The issue, therefore, is whether it was foreseeable to the parties at the time of contracting that Proctor, by purchasing equipment from another source and thereby breaching the agreements, would cause Suburban to suffer the loss of customers. I think that the answer is “yes.” It certainly was within the reasonable contemplation of the parties that Suburban would terminate the agreements upon the breach of a material condition — the exclusivity provision — found in both the Investment Dealer Agreement and the Exchange Cylinder Agreement. The parties further contemplated the consequences of termination, namely the potential loss of customers by Suburban. Evidence that they did so is found in the agreements themselves:

First, both agreements made it clear that all customers were Suburban customers, and the Dealer Agreement required Proctor to notify thé customers of that fact.
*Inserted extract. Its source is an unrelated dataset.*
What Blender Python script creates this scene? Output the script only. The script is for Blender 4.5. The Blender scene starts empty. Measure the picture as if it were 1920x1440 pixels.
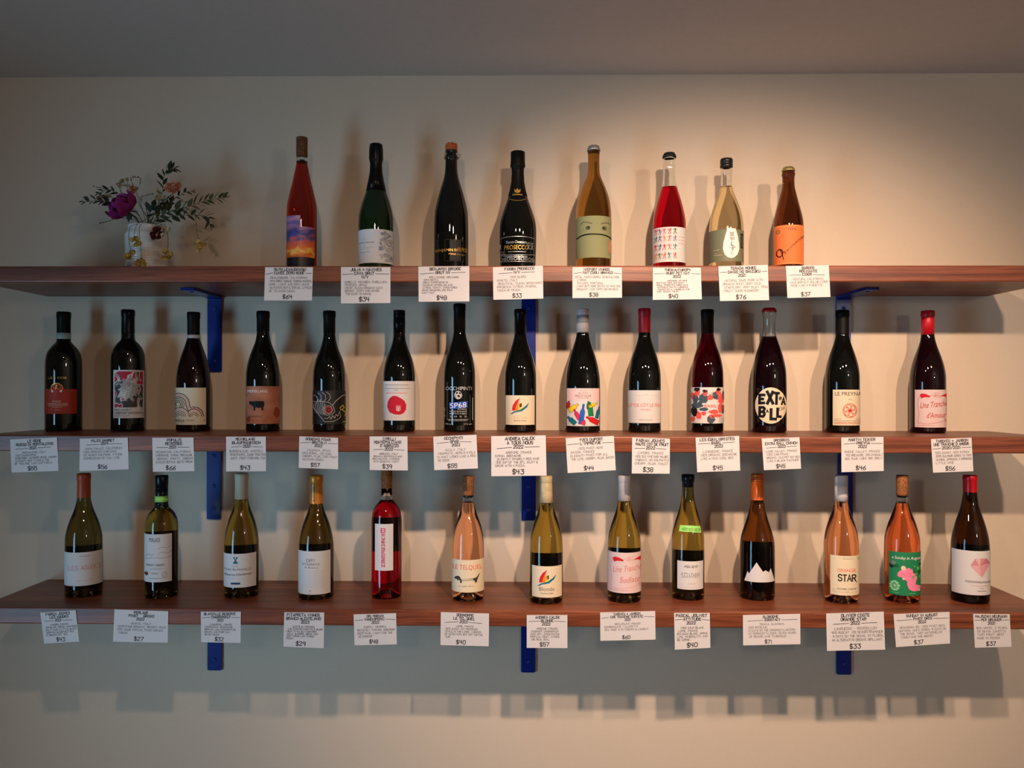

Moreover, all customer records were to be surrendered upon termination. Second, each contract contained a non-compete clause. The Cylinder Agreement prohibited the establishment of an LP-Gas distribution business within a 50-mile radius of Rutland for a period of one year after termination, and the Dealer Agreement prohibited the establishment of an LP-Gas distribution business within a 50-mile radius of Rutland for a period of three years after termination. To say that the parties did not consider the possibility that Proctor would make off with Suburban’s customers upon contract termination is to ignore the bargain of the parties. Although Suburban sought to protect itself from the loss of business and Proctor understood that concern and agreed to perform accordingly, *79090% of Suburban s customers in fact were lured away by Proctor.

Despite the foregoing, and despite the fact that Proctor breached the contract by purchasing equipment from another source and also violated the non-compete clause, the panel majority observes that “Proctor’s violation of the exclusivity clause need not have led to Suburban’s customer flight and probably would not have done so if Suburban had not exercised its discretion to terminate the agreements_” Op. at 785. The implication here is that Suburban somehow is at fault in exercising its right to terminate for cause and by reason thereof should not be entitled to appropriate consequential damages. It is not clear why this should be so.

The panel majority also observes that “Suburban’s 1988 customer loss ‘consequences’ were, at best, only remotely caused by Proctor’s breach of the exclusivity clause.” Id. I do not see why the exclusivity clause should be emphasized. It does not make any difference which of the material provisions of the contract is violated. A breach of contract is a breach of contract. More importantly, it does not seem to me that causation was “remote” here or that “the chain connecting Proctor’s breach and Suburban’s customer loss is simply too attenuated to satisfy the causation element of consequential damages.” Id. My view is that there was causation, albeit indirect, in the sequence of breach, termination and loss of customers and consequent loss of profits. It was the loss of profits that Suburban would have made on the departed customers for a period of one year that the jury properly awarded. To say that the damages found by the jury were intended as compensation on the tor-tious interference claim that was rejected by the jury, see Id. at 786, is to conclude that the verdict was inconsistent. There is no basis for us to make such a determination.

The venerable rule of Hadley v. Baxendale, 9 Exch. 341, 156 Eng.Rep. 145 (1854), known to generations of law students, may live on in Vermont law, Albright, 422 A.2d at 254, but it is inapposite here. While the carrier in Hadley had no inkling of the consequence of his failure to transport the broken millshaft, Proctor knew full well that it would make every effort to find another supplier and garner the Suburban customers when it caused the agreements to be terminated by virtue of its own substantial breach. The loss of customers was a circumstance of special concern to Suburban. Indeed, in view of the competition in the industry and Suburban’s lack of market power, a fact we recognize in Part VI of this opinion, it had to be of paramount importance. Where, as here, “[the] special circumstance is brought to the attention of the other party, damages normally flowing from a breach of the contract in view of such special circumstances are said to be within the contemplation of the parties.” Christensen v. Slawter, 173 Cal.App.2d 325, 343 P.2d 341, 346 (1959). Accordingly, I am of the opinion that the consequential damages awarded by the jury were justified in this case and disagree with my colleagues to the extent that they hold otherwise.